Cubic functions have several distinct properties that make them unique and important to understand. One essential property is symmetry. Cubic functions like \( f(x) = ax^3 \) are symmetric about the origin. This means for every point \((x, y)\), there is a corresponding point \((-x, -y)\). This symmetry is particularly evident when graphing.
Another property is the nature of their roots and intersections with the x-axis. A cubic polynomial can have up to 3 real roots, although some may be repeated, leading to fewer than 3 distinct x-intercepts. For the function \( f(x) = -3x^3 \), the most obvious intercept is x = 0.

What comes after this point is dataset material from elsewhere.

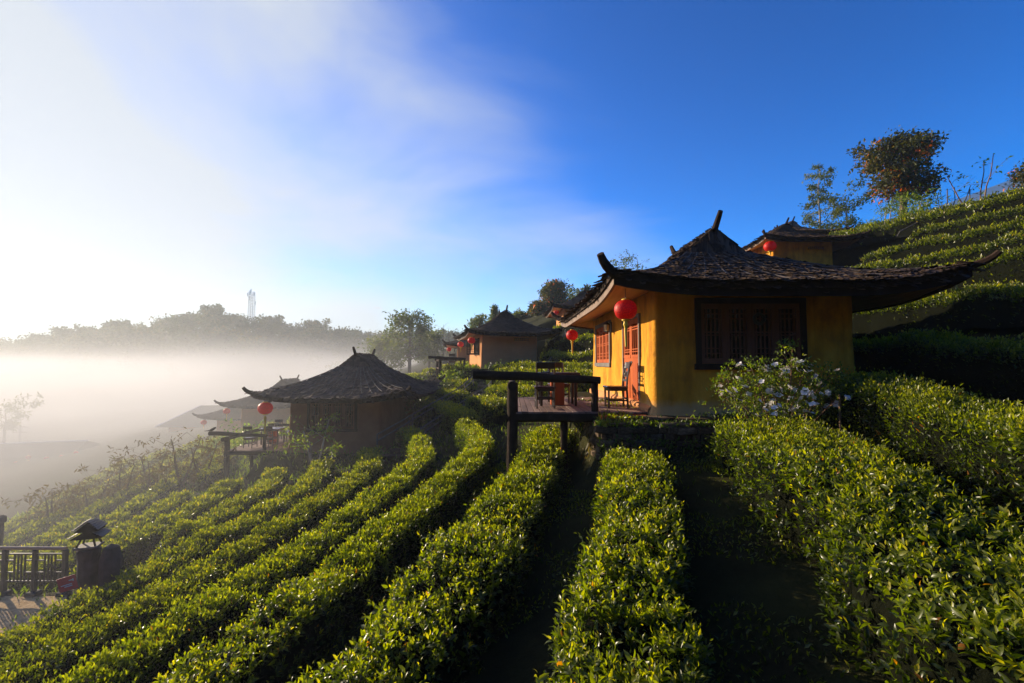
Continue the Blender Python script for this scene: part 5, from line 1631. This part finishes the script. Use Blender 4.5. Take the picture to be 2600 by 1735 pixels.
for i in range(100):
    p = tips[rr.randrange(len(tips))] if rr.random() < 0.6 else Vector((max(-0.9, min(0.9, rr.gauss(0, 0.45))), rr.gauss(-0.12, 0.12), rr.uniform(0.15, 0.55)))
    if p.z > 1.15 and rr.random() < 0.85: continue
    o = link('flower', FM[i % 4], fs)
    o.location = p + Vector((rr.uniform(-.04, .04), rr.uniform(-.14, .0), rr.uniform(0, .06)))
    o.rotation_euler = (rr.uniform(0.2, 1.1), rr.uniform(-.6, .2), rr.uniform(0, 6)); s_ = rr.uniform(0.7, 1.15); o.scale = (s_, s_, s_)
# small stake standing in the right hedge
sk = MB().tube([(5.15, 7.2, -1.2), (5.16, 7.2, -0.50)], 0.018, 6).build('stake', M_stem); tag(sk, 'short brown stake sticking out of the right hedge', 'stake')

# ------------------------------------------------------------------ buildings far away
hall = empty('long_hall', (0, 0, 0)); tag(hall, 'large long roof dissolving in the fog behind the fogged cottages', 'hall')
a0 = at(452, 1075, 62); zt = at(490, 1032, 62).z
hb = MB()
X0, X1, Y0, Y1 = a0.x, a0.x + 22, 58.0, 68.0; ze = a0.z
hb.v = [(X0, Y0, ze), (X1, Y0, ze), (X1, Y1, ze), (X0, Y1, ze), (X0 + 2.4, 63, zt), (X1 - 2, 63, zt + 0.3)]
hb.f = [(0, 1, 5, 4), (1, 2, 5), (2, 3, 4, 5), (3, 0, 4), (3, 2, 1, 0)]
hb.build('roof', M_thatch, hall)
MB().span(X0 + 1, X1 - 1, Y0 + 1, Y1 - 1, ze - 3.5, ze - 0.05).build('wall', M_mudfar, hall)
MB().tube([(X0, Y0, ze + 0.03), (X0 + 2.4, 63, zt + 0.05)], 0.09, 6).build('roof_edge', M_white, hall)
pav = empty('pavilion', (0, 0, 0)); tag(pav, 'long low pavilion in thick fog above the row of lanterns', 'pavilion')
p0 = at(45, 1135, 56); p1 = at(205, 1123, 56)
pv = MB(); pv.v = [(p0.x - 8, 54, p0.z - 1.3), (p1.x + 0.5, 54, p1.z - 1.3), (p1.x + 0.5, 60, p1.z - 1.3), (p0.x - 8, 60, p0.z - 1.3), (p0.x - 8, 57, p0.z), (p1.x, 57, p1.z)]
pv.f = [(0, 1, 5, 4), (1, 2, 5), (2, 3, 4, 5), (3, 0, 4), (3, 2, 1, 0)]
pv.build('roof', M_thatch, pav)
MB().tube([(p0.x - 8, 57, p0.z + 0.04), (p1.x, 57, p1.z + 0.04)], 0.08, 6).build('ridge_cap', M_white, pav)
MB().span(p0.x - 7.5, p1.x, 55, 59, p0.z - 4.2, p0.z - 1.32).build('wall', M_frame, pav)
for i, (px, py) in enumerate(((3, 1186), (40, 1177), (72, 1161), (72, 1174), (118, 1164), (156, 1160), (193, 1150))):
    names = ['half cut by the frame edge', 'second from the left edge', 'third from the left, upper of two', 'third from the left, lower of two', 'fourth from the left', 'fifth from the left', 'last on the right']
    lantern('faded red lantern in the fogged lower left row, ' + names[i], at(px, py, 52.5), 0.22, 0.2, 0.5, 'row of lanterns in the fog', False)
# utility pole in the fog
up = empty('utility_pole', at(48, 1150, 70)); tag(up, 'fogged utility pole with cross arms at far left', 'utility pole')
MB().tube([(0, 0, -4), (0, 0, 4.2)], 0.12, 6).build('pole', M_bark, up)
for z in (3.9, 3.1): MB().box((0, 0, z), (2.4, 0.1, 0.1)).build('cross_arm', M_bark, up)
# blue roofed shed on the right crest
bs = empty('blue_shed', (0, 0, 0)); tag(bs, 'low blue sheet roof along the right crest behind the hedges', 'shed')
q0 = at(2408, 545, 29); q1 = at(2600, 475, 29)
bb = MB(); bb.v = [(q0.x, 29, q0.z - 0.2), (q1.x + 3, 25.5, q1.z + 0.9), (q1.x + 3, 32, q1.z + 1.2), (q0.x, 34, q0.z + 0.6), (q0.x, 31, q0.z + 0.75), (q1.x + 3, 29, q1.z + 1.9)]
bb.f = [(0, 1, 5, 4), (4, 5, 2, 3), (0, 4, 3), (1, 2, 5)]
bb.build('roof', M_blue, bs)
w_ = MB(); w_.span(q0.x + 0.4, q1.x + 2, 30, 32.5, q0.z - 4, q0.z + 0.1); w_.build('wall', M_blue, bs)
for i, px in enumerate((2405, 2462)):
    b = at(px, 560, 25.5); t = at(px, 480, 25.5)
    pl = MB().tube([(b.x, b.y, hgt(b.x, b.y) - 0.3), (t.x, t.y, t.z)], 0.03, 6).build('post', M_bamboo)
    tag(pl, ['thin post left of the low bare bush on the right crest', 'thin post in front of the blue roof on the right crest'][i], 'post', 'posts on the right crest')
bx = at(2448, 537, 24.5)
bo = MB().chamfer((0, 0, 0), (0.28, 0.24, 0.30), 0.02).build('utility_box', M_fascia); bo.location = bx; tag(bo, 'small pale box on the top hedge of the right slope', 'box')
pp = MB()
pts = [at(2278, 600, 22), at(2285, 588, 22), at(2330, 565, 22), at(2372, 540, 22.2)]
pp.tube(pts, 0.028, 6); pw_ = pp.build('water_pipe', M_bamboo); tag(pw_, 'thin pale pipe running along the upper hedges', 'pipe')

# ------------------------------------------------------------------ far wooded ridge
rng = np.random.default_rng(31)
PT, DT, LT, TT_ = [], [], [], []
for i in range(800):
    az = rng.uniform(-1.45, 0.05); Yt = 250 - abs(rng.normal()) * 30 if rng.random() < 0.75 else 250 + rng.random() * 20
    x, y = az * Yt, Yt
    z = hgt(x, y); H_ = rng.uniform(5, 9.5); Rw = rng.uniform(2.4, 5.0)
    m_ = 110
    nb_ = rng.integers(5, 9)
    bc = np.stack([rng.normal(size=nb_) * Rw * 0.5, rng.normal(size=nb_) * Rw * 0.5, rng.uniform(0.1, 0.92, nb_) * H_], 1)
    pk = rng.integers(0, nb_, m_)
    PT.append(np.array([[x, y, z]]) + bc[pk] + unit(rng.normal(size=(m_, 3))) * rng.random((m_, 1)) ** 0.4 * np.array([[2.3, 2.3, 1.7]]))
    DT.append(rng.normal(size=(m_, 3))); LT.append(rng.uniform(0.7, 1.4, m_)); TT_.append(np.clip(rng.random() * 0.6 + rng.random(m_) * 0.4, 0, 1))
v, t_, ti = leaves_lo(np.concatenate(PT), np.concatenate(DT), np.concatenate(LT), np.concatenate(TT_), rng, 0.8)
tag(link('woodland', np_mesh('woodland', v, t_, M_wood, ti)), 'grey wooded ridge across the fogged valley', 'woodland', None, 'stuff')
for i, (px, top, w_, lab) in enumerate(((535, 786, 0.5, 'tall flat-topped tree standing highest on the far ridge'), (295, 822, 0.6, 'broad round tree on the far ridge left of the highest one'), (172, 842, 0.6, 'left broad tree on the low end of the far ridge'), (225, 838, 0.6, 'second broad tree on the low end of the far ridge'), (480, 805, 0.5, 'tree on the far ridge just left of the highest one'), (590, 812, 0.5, 'rounded tree on the far ridge just left of the mast'), (690, 812, 0.5, 'rounded tree on the far ridge right of the mast'), (800, 822, 0.5, 'rightmost large tree on the far ridge'))):
    p = at(px, 870, 246); zb = hgt(p.x, 246); zt_ = at(px, top, 246).z
    tree('ridge_tree', lab, (p.x, 246, zb), max(6, zt_ - zb), width=w_, trunk_r=0.4, bare=0.45, limbs=16, nleaf=1100, lsize=1.3, lm_=M_wood, seed=300 + i, group='tall trees on the far ridge', clump=1.1, wr=0.8)
# lattice mast
mp_ = at(638, 815, 245); zb = hgt(mp_.x, 245); zt_ = at(638, 742, 245).z
ms = empty('radio_mast', (mp_.x, 245, zb)); tag(ms, 'tall lattice communication mast on the far ridge', 'mast')
Hm = zt_ - zb; wb = 1.35
cr = [(-1, -1), (1, -1), (1, 1), (-1, 1)]
for sx, sy in cr: MB().tube([(sx * wb, sy * wb, 0), (sx * wb * 0.75, sy * wb * 0.75, Hm)], 0.12, 5).build('leg', M_steel, ms)
for k_ in range(14):
    f0, f1 = k_ / 14, (k_ + 1) / 14
    s0, s1 = wb * (1 - 0.25 * f0), wb * (1 - 0.25 * f1)
    br = MB()
    for q in range(4):
        a_, b_ = cr[q], cr[(q + 1) % 4]
        br.tube([(a_[0] * s0, a_[1] * s0, f0 * Hm), (b_[0] * s0, b_[1] * s0, f0 * Hm)], 0.06, 4)
        br.tube([(a_[0] * s0, a_[1] * s0, f0 * Hm), (b_[0] * s1, b_[1] * s1, f1 * Hm)], 0.06, 4)
    br.build('bracing', M_steel, ms)
for (x, y, f) in ((-1.7, -1, 0.93), (1.7, -1, 0.95), (0, -1.8, 0.98), (1.9, 0, 0.72), (-1.6, 0.4, 0.85), (0.4, -1.6, 1.02)):
    MB().chamfer((x, y, f * Hm), (0.5, 0.35, 2.2), 0.05).build('antenna', M_white, ms)

# ------------------------------------------------------------------ air
def volmat(name, build):
    m = bpy.data.materials.new(name); m.use_nodes = True
    t = m.node_tree; t.nodes.clear()
    out = t.nodes.new('ShaderNodeOutputMaterial')
    v = t.nodes.new('ShaderNodeVolumePrincipled')
    t.links.new(v.outputs[0], out.inputs['Volume'])
    build(t, v)
    return m
def f_haze(t, v):
    v.inputs['Color'].default_value = (0.82, 0.91, 1.0, 1)
    v.inputs['Density'].default_value = 0.0006
    v.inputs['Anisotropy'].default_value = 0.45
hz_ = MB().span(-330, 130, -40, 480, -20, 62).build('haze', volmat('haze', f_haze)); tag(hz_, 'thin even morning haze over the valley', None, None, 'stuff')
def f_fog(t, v):
    tcn = t.nodes.new('ShaderNodeTexCoord')
    sp = t.nodes.new('ShaderNodeSeparateXYZ')
    t.links.new(tcn.outputs['Object'], sp.inputs[0])
    def mth(op, a, b=None, c=None):
        n = t.nodes.new('ShaderNodeMath'); n.operation = op
        for i, q in enumerate((a, b, c)):
            if q is None: continue
            if isinstance(q, (int, float)): n.inputs[i].default_value = q
            else: t.links.new(q, n.inputs[i])
        return n.outputs[0]
    def sst(x, a, b):
        n = t.nodes.new('ShaderNodeMapRange'); n.interpolation_type = 'SMOOTHSTEP'
        n.inputs['From Min'].default_value = a; n.inputs['From Max'].default_value = b
        t.links.new(x, n.inputs['Value']); return n.outputs[0]
    mpn = t.nodes.new('ShaderNodeMapping'); mpn.inputs['Scale'].default_value = (0.024, 0.016, 0.085)
    t.links.new(tcn.outputs['Object'], mpn.inputs[0])
    nzn = t.nodes.new('ShaderNodeTexNoise'); nzn.inputs['Scale'].default_value = 1.0; nzn.inputs['Detail'].default_value = 4.0
    t.links.new(mpn.outputs[0], nzn.inputs['Vector'])
    zn = mth('ADD', sp.outputs[2], mth('MULTIPLY', mth('SUBTRACT', nzn.outputs[0], 0.5), 16.0))
    low = sst(zn, 7.0, -11.0)
    fx_ = sst(sp.outputs[0], -3.0, -60.0)
    fy_ = sst(sp.outputs[1], 5.0, 75.0)
    reach = mth('ADD', mth('ADD', mth('MULTIPLY', fx_, 0.5), mth('MULTIPLY', fy_, 0.55)), 0.55)
    edge = sst(sp.outputs[0], 1.0, -11.0)
    nn = sst(nzn.outputs[0], 0.34, 0.66)
    d = mth('MULTIPLY', mth('MULTIPLY', mth('MULTIPLY', low, edge), reach), mth('ADD', nn, 0.35))
    t.links.new(mth('MULTIPLY', d, 0.019), v.inputs['Density'])
    v.inputs['Color'].default_value = (0.94, 0.95, 0.97, 1)
    v.inputs['Anisotropy'].default_value = 0.25
fb = MB().span(-298, -0.5, 3, 262, -17, 8).build('fog_bank', volmat('fog', f_fog)); tag(fb, 'bright morning fog filling the valley at left', None, None, 'stuff')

• It has a root at \( x = 0 \), making the origin \((0, 0)\) the intersection with the x-axis.
• As a single-term cubic function, it doesn't factorize further, nor does it present additional roots without other terms.

By exploring various values of \( x \), you can see how the function behaves at different points, helping to reinforce its symmetric and monotonic nature.

Evaluating a cubic function means finding the output when a specific input is plugged into the function. It's a simple, yet vital, way to understand how the function behaves at given points on the graph. Let's take the function \( f(x) = -3x^3 \), and evaluate it at some values.
When you evaluate \( f(x) \), you substitute the value of \( x \) into the equation and solve:

• For example, if \( x = 2 \), replace \( x \) with 2: \( f(2) = -3(2^3) = -3(8) = -24 \). Thus, the function value at \( x = 2 \) is -24, indicating that the point \((2, -24)\) is on the graph.
• This process can be repeated for any \( x \)-value you are interested in, such as \( x = -1 \): \( f(-1) = -3(-1)^3 = -3(-1) = 3 \).

Through evaluating at several points, you'll uncover critical insights into how the cubic function changes and behaves across its domain.